The Boeing Room brings alive a century of personal stories

Keepsakes roost in historic locale for company’s 100th birthday

June 10, 2016 in Our Community

Retired Boeing employee Sharon Hitsman loaned a model of an electric Personal Rapid Transit car to the Boeing Room display. Developed for West Virginia University, the system began running in 1976 and still provides transportation for students, faculty, staff and the Morgantown, W. Va., community.

Colleen Pfeilschiefter

A hard hat from the 1958 Minuteman missile program, a rapid transit train model and an autographed 737 fuselage are among 70 privately owned artifacts on display in Seattle that reflect the depth of Boeing's versatility during its first century of existence.

The items were selected from among 400 submitted earlier this year by Boeing and heritage company employees, retirees and aerospace enthusiasts. They answered the call to help tell the story of Boeing's centennial through their personal memories, items, photos and collections. The items selected are now on display in the Boeing Room at the Museum of Flight in Seattle.

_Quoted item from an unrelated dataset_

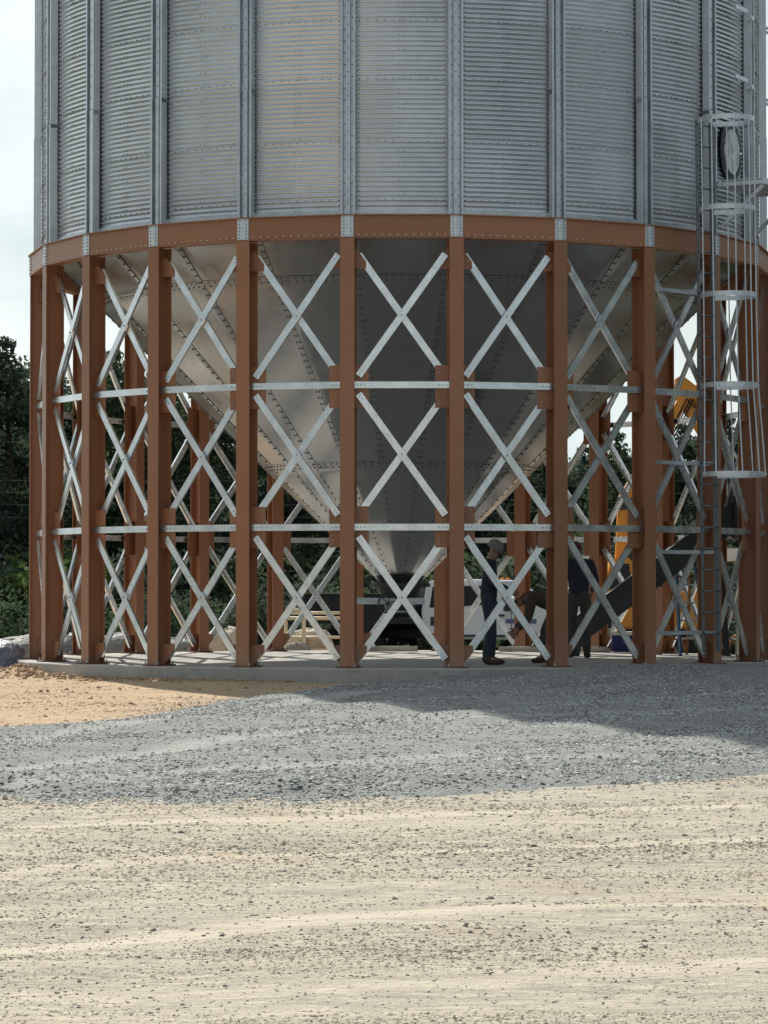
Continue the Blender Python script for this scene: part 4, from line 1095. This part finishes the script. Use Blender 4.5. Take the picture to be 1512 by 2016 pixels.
b = MB(); b.box((-3.25, 0, 1.02), (3.1, 2.25, .14)); b.box((-1.76, 0, 1.42), (.08, 2.1, .72)); b.box((-3.2, -1.08, .78), (1.0, .10, .40)); b.box((-3.2, 1.08, .78), (1.0, .10, .40)); b.build("flatbed", M_black, truck, bevel=.01)
b = MB(); b.box((-3.5, -.55, 1.30), (2.3, 1.0, .62)); b.box((-3.5, -.55, 1.62), (2.34, 1.04, .05)); b.build("tool_box", M_black, truck, bevel=.01)
b = MB()
for y in (-.4, .4): b.bar((-4.6, y, .72), (2.2, y, .72), .09, .18)
b.build("chassis", M_black, truck)
for x, y in ((-3.6, -1.135), (-3.6, 1.135)):
    b = MB(); b.box((x-1.0, y, 1.02), (.10, .03, .06)); b.build("marker_light", M_red, truck, bevel=.005)
M_badge = mat("badge_silver", (.55,.55,.52), .4, .3)
b = MB(); b.prism([(-.10,.10),(-.10,-.03),(0,-.13),(.10,-.03),(.10,.10)], (-4.3, -.90, .60), (1,0,0), (0,0,1), (0,-.01,0))
b.prism([(-.075,.075),(-.075,-.02),(0,-.095),(.075,-.02),(.075,.075)], (-4.3, -.911, .60), (1,0,0), (0,0,1), (0,-.006,0), 1)
b.build("emblem", [M_badge, M_dark], truck)
for x in (1.62, -3.0):
    for s in (-1, 1):
        b = MB(); rot = Matrix.Rotation(math.pi/2, 3, 'X'); yc = s*.86
        b.lathe([(.22,-.12),(.36,-.13),(.40,-.10),(.40,.10),(.36,.13),(.22,.12)], (x, yc, .40), 24, axis=rot); w_ = b.build("wheel", M_tyre, truck, True)
        b = MB(); b.lathe([(.005,-.09),(.10,-.10),(.14,-.06),(.22,-.08),(.225,.08),(.14,.06),(.10,.10),(.005,.09)], (x, yc, .40), 24, axis=rot); b.build("rim", M_chrome, w_, True)
    b = MB(); b.tube([(x, -.8, .4), (x, .8, .4)], .07, 8); b.build("axle", M_black, truck)

# ------------------------------------------------------------------ yellow excavator behind, right
M_yel = mat("excavator_yellow", (.80,.31,.035), .4, noise=[(5,(.68,.26,.03),.45,.7)])
EY = 25.0; q = P(1262, 1270, EY); ez = -.72
ex = empty("excavator", (q.x, EY, ez), "yellow excavator with raised boom working behind the right hand legs", "excavator")
T2 = lambda px, py: P(px, py, EY)-Vector((q.x, EY, ez))
for s in (-1, 1):
    b = MB(); pr = [(-1.25,.36),(-1.15,.12),(-.95,0),(.95,0),(1.15,.12),(1.25,.36),(1.12,.60),(.95,.68),(-.95,.68),(-1.12,.60)]
    b.prism(pr, (0, s*.85-.22, 0), (1,0,0), (0,0,1), (0,.44,0)); tr = b.build("track", M_tyre, ex, bevel=.02)
    for x in (-.85, -.42, 0, .42, .85):
        b = MB(); b.lathe([(.01,-.235),(.18,-.235),(.2,-.2),(.2,.2),(.18,.235),(.01,.235)], (x, s*.85, .30), 14, axis=Matrix.Rotation(math.pi/2, 3, 'X')); b.build("roller", M_dark, tr)
b = MB(); b.lathe([(.01,.55),(.55,.55),(.55,.85),(.01,.85)], n=20); b.box((0,0,.45), (1.5,1.3,.28)); b.build("undercarriage", M_dark, ex)
b = MB(); b.prism([(-.85,.85),(1.35,.85),(1.45,1.05),(1.42,1.62),(1.15,1.75),(.1,1.72),(-.05,1.35),(-.85,1.30)], (0,-.9,0), (1,0,0), (0,0,1), (0,1.8,0)); b.build("body", M_yel, ex, bevel=.05)
b = MB(); b.prism([(-.95,.95),(-.15,.95),(-.10,1.75),(-.30,2.55),(-.78,2.55),(-.98,1.75)], (0,-.88,0), (1,0,0), (0,0,1), (0,.85,0)); cb = b.build("operator_cab", M_yel, ex, bevel=.04)
b = MB(); b.prism([(-.88,1.55),(-.25,1.55),(-.36,2.42),(-.72,2.42)], (0,-.892,0), (1,0,0), (0,0,1), (0,.02,0)); b.build("window", M_glass, cb)
b = MB(); b.prism([(-.3,-.35),(.3,-.35),(.22,.30),(-.22,.30)], (-.965,-.45,2.02), (0,1,0), (.06,0,1), (-.02,0,0)); b.build("window", M_glass, cb)
# boom, stick, cylinders, bucket: outlines in the boom plane with thickness
e0 = T2(1216, 1178); e1 = T2(1232, 985); e2 = T2(1352, 775); e3 = T2(1440, 940)
def arm(pts_, hw, y0, w, name):
    up_ = []; dn_ = []
    for i, p in enumerate(pts_):
        d = (pts_[min(i+1, len(pts_)-1)]-pts_[max(i-1, 0)]).normalized(); nn = Vector((-d.z, 0, d.x))
        up_.append(p+nn*hw[i]); dn_.append(p-nn*hw[i])
    lp = up_+dn_[::-1]; b = MB(); b.prism([(p.x, p.z) for p in lp], (0, y0, 0), (1,0,0), (0,0,1), (0,w,0)); return b.build(name, M_yel, ex, bevel=.02)
arm([e0, e0.lerp(e1, .5), e1, e1.lerp(e2, .5), e2], [.12, .15, .20, .16, .12], -.20, .34, "boom")
st_d = (e3-e2).normalized(); arm([e2-st_d*.45, e2, e2.lerp(e3, .5), e3], [.10, .30, .22, .12], -.17, .28, "stick")
def cyl(a_, c_, name="hydraulic_cylinder"):
    b = MB(); m_ = a_.lerp(c_, .58); b.tube([a_, m_], .075, 10, 0); b.tube([m_, c_], .04, 8, 1); b.build(name, [M_yel, M_chrome], ex)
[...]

One of the more unusual displays reflects Boeing's versatile past that continues to work today. It’s a model of a Personal Rapid Transit car, developed by Boeing for West Virginia University in Morgantown, W. Va.

Retired Boeing employee Sharon Hitsman lent the model to recall the transit system her father worked on. The system opened in 1976 to provide transportation for university students, faculty, staff and the Morgantown community.

"I'm thrilled for my parents to have this model on display. The university is still using this system and these cars," Hitsman said. "Boeing has given our family so much, and we're proud to be part of this display."

Owners of the items attended a preview and reception shortly before the Boeing Room exhibit officially opened May 28. Employees, retirees, collectors and their guests shared the stories behind the artifacts and took plenty of selfies.

Other loaned items reflecting a cross-section of Boeing's employees and company milestones include a 1922 tool box and a china plate commemorating the company’s 25th anniversary in 1941.

Another proud owner of an artifact on display is Khwaja “K.M.” Ali, director of Maintenance Economics for Commercial Airplanes. When the first 737-300 for Pakistan International Airlines was decommissioned, the airline created a souvenir fuselage panel. It was presented to Ali to recognize the airline’s long relationship with him and Boeing.

"The panel was signed by everyone from the airline," Ali said. "I'm honored it was chosen to be included in this exhibit."

In addition to the Boeing Room, as part of the company’s centennial celebration the Museum of Flight is hosting the Above and Beyond traveling exhibit sponsored by Boeing. Both exhibits are open through Sept. 10.

By Dawsalee Griffin

Khwaja “K.M.” Ali, director of Maintenance Economics for Commercial Airplanes, shows off a piece of Pakistan International Airlines' first 737-300. The fuselage section was presented to Ali when the airplane was decommissioned.